Executives in the segment say some top European, Japanese and Korean retailers are seriously interested. Leading the pack is French retail giant Carrefour, expected to apply to the government by March, said sources in the ministry of commerce and industry.
Carrefour has already spoken to Kishore Biyani’s Future group and Shoppers Stop-owned Hypercity for a possible alliance, sources said.
Hypercity and Aditya Birla have already said they’re open to foreign partners in their ventures. “It (approval) paves the way for others like us to look at possible partnerships, to take it to the next logical level,” said Govind Shrikhande, managing director of Shoppers Stop.
Retailers were keenly observing how approvals would be given to Tesco’s application to buy a 50 per cent stake in Trent Hypermarkets, run by the Tatas.
Though the government policy mentions fresh investments in Indian ventures, Tesco was investing in an existing chain, triggering a debate on whether it was investment in expansion of an existing venture or in a new one. “Earlier, it meant FDI (foreign direct investment) can come only in greenfield (new) projects.
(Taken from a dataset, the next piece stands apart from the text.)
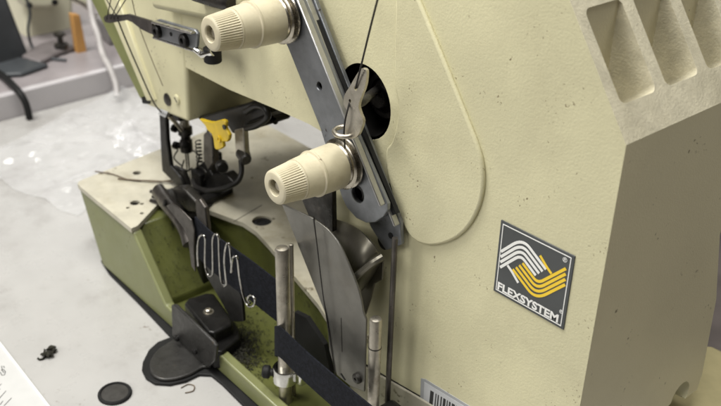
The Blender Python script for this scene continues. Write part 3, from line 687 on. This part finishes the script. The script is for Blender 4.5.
# curved chute
mb = MB(); rows = []
for i in range(13):
    t = i / 12
    a = V((326 + 56 * t, 218 + 6 * t + 36 * t * t, 0)); rows.append(a)
n = len(rows); bm = mb.bm; A_ = []; B_ = []
up = catmull([P(a, b, y=c) for a, b, c in [(327, 217, 273), (345, 222, 268), (360, 230, 262), (372, 242, 260), (380, 254, 264), (383, 262, 272)]], 4)
lo = catmull([P(a, b, y=c) for a, b, c in [(330, 240, 268), (338, 252, 262), (346, 266, 257), (352, 276, 256), (357, 283, 258), (360, 290, 266)]], 4)
A_ = [bm.verts.new(p) for p in up]; B_ = [bm.verts.new(p) for p in lo]
for i in range(len(A_) - 1): mb.face((A_[i], A_[i + 1], B_[i + 1], B_[i]))
chm = mat('dim chute steel', (.17, .16, .13), .42, .8, var=.1, vscale=60, grime=.4, gcol=(.08, .07, .05), gscale=40)
ch = obj('chip_chute', mb, chm, M_); sd = ch.modifiers.new('thick', 'SOLIDIFY'); sd.thickness = 1.2 * S
mb = MB(); mb.tube(catmull([P(382, 257, y=262), P(374, 262, y=258), P(364, 270, y=256), P(356, 277, y=254)], 4), 1.9, 8); obj('chute_lip', mb, chm, ch)
mb = MB(); mb.prism([P(a, b, y=268) for a, b in [(356, 276), (383, 260), (382, 280), (374, 284), (370, 300), (364, 318), (360, 300)]], (0, 1.2, 0)); obj('chute_wall', mb, chm, ch, bevel=.3)

# ================================================================ LOOSE THINGS ON THE MACHINE
# elastic tape: from the wire guide to the thick rod, then on to the lower right
pts = [(P(199, 243, y=239.5), 0), (P(212, 262, y=239.2), 0), (P(240, 274, y=239), 0), (P(262, 288, y=242), 0), (P(276, 300, y=246), 0)]
def band(cpx, y, half):    # centre pixels, depth per point, vertical half-height in mm
    return [P(a, b, y=yy_) for (a, b), yy_ in zip(cpx, y)]
c1 = catmull(band([(196, 236), (210, 250), (228, 264), (250, 280), (268, 294), (281, 304)], [241, 240.4, 240, 240.5, 243, 245.4], 0), 4)
mb = MB()
mb.ribbon(c1, (0.05, 0, 1), .9, 28)
c2 = catmull(band([(281, 344), (275.5, 342), (277, 341), (283, 344.5), (305, 366), (330, 388), (352, 407), (392, 440)], [244.6, 240.5, 236.6, 235.2, 234, 233, 232, 230], 0), 4)
mb.ribbon(c2, (0.03, 0, 1), .9, 21)
tag(obj('elastic_tape', mb, tapem, base=cA), 'wide flat black elastic tape running through the chrome wire guide and across the front rods', 'tape')
# threads
def thread(pts, r, m, label, name='thread', sm=5, group='black and brown threads on the machine'):
    mb = MB(); mb.tube(catmull([V(p) for p in pts], sm), r, 6)
    return tag(obj(name, mb, m, base=V(pts[0])), label, 'thread', group)
thread([P(379, -6, y=225), P(371, 25, y=235), P(362, 62, y=245), P(355.5, 88.5, y=247.6)], .42, threadm, 'black thread coming down from above to the upper eye of the take-up lever')
thread([P(350, 101, y=248.6), P(347, 112, y=246.5), P(345, 121, y=246), P(344, 133, y=246.5), P(345, 148, y=250)], .42, threadm, 'short black thread from the lower eye of the take-up lever through the wire eyelet')
thread([P(313.5, 216, y=247.4), P(317, 245, y=247), P(323, 295, y=247), P(330, 340, y=247), P(336, 378, y=248.6)], .3, threadm, 'black thread hanging down over the folded steel chip guard')
T = [((103, -6), (117.8, 17.6)), ((112, -6), (106.8, 18.6)), ((122, -6), (110.8, 18.4)), ((129, -6), (114.3, 18))]
names = ['thread slanting from the top edge to the hole of the guide nearest its bracket', 'thread rising almost straight from the outermost hole of the guide', 'thread leaning right above the second hole of the thread guide', 'thread leaning furthest right, from the third hole of the thread guide']
for (a, b_), nm in zip(T, names):
    thread([P(*a, y=252), P((a[0] + b_[0]) / 2, (a[1] + b_[1]) / 2, y=252), P(*b_, y=253)], .34, threadm, nm)
thread([P(118, 20, y=254), P(126, 40, y=262), P(139, 70, y=266), P(153, 101, y=270), P(161, 112, y=272)], .55, threadm, 'black thread running down the seam of the face plate to the needle')
thread([P(131, -6, y=258), P(137, 20, y=266), P(150, 55, y=270), P(163, 86, y=271.5)], .3, threadb, 'fine brown thread lying down the cream head right of the seam')
z0 = 59.5
thread([P(95, 171.5, z=z0), P(112, 174, z=z0), P(130, 180, z=z0), P(150, 180.5, z=z0), P(172, 182, z=61), P(184, 183.5, z=62)], .5, threadb, 'long brown thread end lying across the left end of the bed')
thread([P(118, 178.6, z=z0), P(135, 180, z=z0 + .6), P(160, 181.5, z=60.5), P(178, 179, z=62)], .6, threadb, 'shorter dark thread end lying beside the long one on the bed')
thread([P(181, 388, z=.5), P(188, 384.5, z=.5), P(194, 386, z=.5), P(193, 391, z=.5), P(185, 393, z=.5)], .35, threadb, 'tiny curled grey thread on the table below the dark mounting tongue')

# lint lying in the trough
mb = MB()
def clump(mb, c, s_, k=3):
    for _ in range(k):
        q = c + V((random.gauss(0, s_), random.gauss(0, s_), abs(random.gauss(0, s_ * .5))))
        vs = [mb.bm.verts.new(q + V((random.uniform(-1, 1), random.uniform(-1, 1), random.uniform(-.6, .9))) * s_ * .8) for _ in range(4)]
        for f in ((0, 1, 2), (0, 2, 3), (0, 3, 1), (1, 3, 2)): mb.face([vs[i] for i in f])
for _ in range(1500):
    a = random.gauss(241, 11); b_ = random.gauss(349, 15)
    p = P(a, b_, z=10)
    if 237 < p.y < 285 and p.x < -300: clump(mb, p, random.uniform(.3, .9))
for _ in range(800):
    a = random.uniform(175, 300); b_ = random.uniform(230, 400); p = P(a, b_, z=10)
    if 238 < p.y < 286 and -455 < p.x < -290: clump(mb, p, random.uniform(.2, .8), 2)
for _ in range(420):                                        # on the diagonal block face
    y = random.uniform(238, 298); t = random.random()
    clump(mb, V((-492 + 34 * t, y, H - 41 * t + .6)), random.uniform(.25, .75), 2)
for _ in range(150):                                        # matted lumps in the middle of the heap
    p = P(random.gauss(240, 6), random.gauss(348, 9), z=10)
    if 237 < p.y < 285: clump(mb, p, random.uniform(.9, 1.7), 4)
for _ in range(120):                                        # and along the foot of the back wall
    t = random.random() * 4; k = min(5, int(t)); p = edge[k].lerp(edge[k + 1], t - k)
    clump(mb, V((p.x + random.gauss(0, 3), p.y - abs(random.gauss(0, 4)), 10)), random.uniform(.5, 1.3), 3)
for _ in range(170):                                        # on the back wall
    t = random.random() ** .7 * 6; k = min(5, int(t)); p = edge[k].lerp(edge[k + 1], t - k)
    clump(mb, V((p.x, p.y + .9, random.uniform(12, H - 3))), random.uniform(.25, .7), 1)
for _ in range(90):                                        # crumbs on the bed, thickest by the folder
    p = P(random.gauss(160, 16), random.gauss(200, 7), z=59.2)
    if p.y > 236 and p.x < -500: clump(mb, p, random.uniform(.12, .4), 1)
li = obj('lint_dust', mb, lintm, base=(-380, 250, 10)); li['kind'] = 'stuff'; li['label'] = 'dark lint and dust gathered in the green trough'; li['category'] = 'lint'

# ================================================================ LOOSE THINGS ON THE TABLE
c = P(115, 394.5, z=0); c.z = 0
pg = thing('table_plug', 'round dark plug set flat in the white table near the bottom edge', 'plug', c)
mb = MB(); mb.lathe(c, (0, 0, 1), [(.02, 9.9), (1.2, 9.9), (1.8, 9.4), (1.8, 8.3), (1.2, 8.0)], 40); obj('rim', mb, rubber, pg)
mb = MB(); mb.lathe(c, (0, 0, 1), [(.3, 7.9), (1.25, 7.9), (1.45, 5), (1.3, .1)], 40); obj('disc', mb, discm, pg)
# lint scrap
c = P(50, 355, z=0)
mb = MB()
for k in range(30):
    q = c + V((random.gauss(0, 1.5), random.gauss(0, 2.3), abs(random.gauss(1.4, .8)) + .5)); r = random.uniform(1.6, 2.8)
    vs = []
    for _ in range(6): vs.append(mb.bm.verts.new(q + V((random.uniform(-1, 1), random.uniform(-1, 1), random.uniform(-.5, .7))) * r))
    bmesh.ops.convex_hull(mb.bm, input=vs)
mb.tube(catmull([c + V((-1, -2, 1)), P(44, 358, z=.8), P(40, 359.5, z=.9), P(38, 358.5, z=.8)], 4), [.9] * 4 + [.7] * 4 + [.6] * 4 + [.8], 6)
tag(obj('fluff_scrap', mb, lintm, base=(c.x, c.y, 0)), 'small black scrap of fluff lying on the white table', 'scrap')
# sheet with printing at the lower left
sh = thing('printed_sheet', 'corner of a white printed sheet under a clear edge at the lower left', 'sheet', (P(10, 400, z=0).x, P(10, 400, z=0).y, 0))
mb = MB(); a, b_ = P(-3, 340, z=.3), P(58, 419, z=.3); d = (b_ - a).normalized(); nrm = V((-d.y, d.x, 0)); nrm = nrm if nrm.dot(P(-40, 400, z=0) - a) > 0 else -nrm
A0 = a - d * 60; B0 = b_ + d * 40
mb.xy([(p.x, p.y) for p in (A0, B0, B0 + nrm * 90, A0 + nrm * 90)], .1, .45); obj('paper', mb, paperm, sh)
mb = MB(); mb.xy([(p.x, p.y) for p in (A0 - nrm * .6, B0 - nrm * .6, B0 + nrm * .8, A0 + nrm * .8)], .46, 1.1); obj('white_edge', mb, badgew, sh, bevel=.15)
mb = MB()
def ik(pts, w=.45):
    q = [P(a, b, z=.5) for a, b in pts]; n = len(q)
    for u, v in zip(q, q[1:]):
        t = (v - u).normalized(); s_ = V((-t.y, t.x, 0)) * w / 2
        mb.xy([(p.x, p.y) for p in (u + s_, v + s_, v - s_, u - s_)], .47, .53)
ik([(0, 372), (2, 375.5), (4.5, 375), (5.5, 372), (3.5, 369.5), (1, 370.5)]); ik([(1.5, 366), (2.5, 371), (4, 373)]); ik([(3.5, 366), (4.5, 368)])
ik([(-1, 386), (1.5, 384)]); ik([(-1, 399), (6, 391)]); ik([(0, 405), (3, 401)]); ik([(4, 406), (11.5, 398)]); ik([(-4, 393), (0, 389)])
obj('printed_marks', mb, ink, sh)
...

If the government has cleared this proposal, it means FDI is also allowed in brownfield (expansion of existing ventures),” Shrikhande said.
Devangshu Dutta, chief executive of Third Eyesight, said the policy was the same and the government was still talking about fresh investment. “If any Indian retailer is looking at adding new facilities at the back end and front end and looking for FDI, the policy will benefit them, not retailers looking to capitalise on existing facilities,” he said.
According to a senior director of a consulting firm, some activity in retail FDI in retail will happen between now and the general elections. “But most of the action will happen after elections.”